IBM Mainframe Forum

Hi Moderators,

I'm not sure if I'm posting this topic under right topic . Sorry if I'm not.

Hi All,

I found below in publib

FB (Fixed Blocked)
This format designation means that several logical records are combined into one physical block. This format can provide efficient space utilization and operation. This format is commonly used for fixed-length records.

I knew that blocking improves performance by reducing the time required to read and write a DASD file. But I couldn't understand how blocking helps in space utilization. Can someone please help me to understand this?

Thank you in advance!

Regards,
rskmfguy

here is the link to the docs and the formulas

the manual
http://publibz.boulder.ibm.com/cgi-bin/ ... 0527#COVER

the appendix with the formulas
http://publibz.boulder.ibm.com/cgi-bin/ ... 0630180527

These users thanked the author enrico-sorichetti for the post:

rskmfguy (Wed Oct 23, 2013 10:11 am)

A useful reference for you would be the GX26-4577 manual of 3390 capacity. Google gx26-4577 to find it. The basic issue is that as bytes in the block go down, the number of blocks per track (and hence records per track) go down as well.

These users thanked the author Robert Sample for the post:

rskmfguy (Wed Oct 23, 2013 10:12 am)

Blocking saves space? Usually, but not always. For example, the "optimal" DCB parameters for a 3390 are usually thought to be RECFM=FB, LRECL=80, BLKSIZE=27920. Well, if BLKSIZE=27920 is good, isn't BLKSIZE=28000 better? Or maybe BLKSIZE=32720? Well, no. BLKSIZE=27920 permits two physical records per track, for 698 80 byte records per track. BLKSIZE=28000 permits one physical record per track, for 350 80 byte records per track. The remainder of the track is not used.

What about a load module data set with RECFM=U, BLKSIZE =32760? It does not look good! Actually, it's OK, sort of, for several reasons.
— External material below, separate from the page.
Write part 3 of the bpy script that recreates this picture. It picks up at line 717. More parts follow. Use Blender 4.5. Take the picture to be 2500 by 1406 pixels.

• The Binder, for reasons I won't document here, rarely writes 32760 byte blocks. Even when it does write a very large block, it never writes two consecutive very large blocks. A large block is always followed by at least one, and usually several, very short blocks.
• Just to confuse the issue more, when the Binder thinks it is ready to write a very large block, it determines if the block it wants to write will fit on the current output track. If not, it writes the largest block that will actually fit on the track. The next short record becomes the first record on the next track. This sounds good, and it is good until the data set is copied. This complicated record structure may not work well on the new device. Then again long, short, ..., long, short, ... may not work well on any device!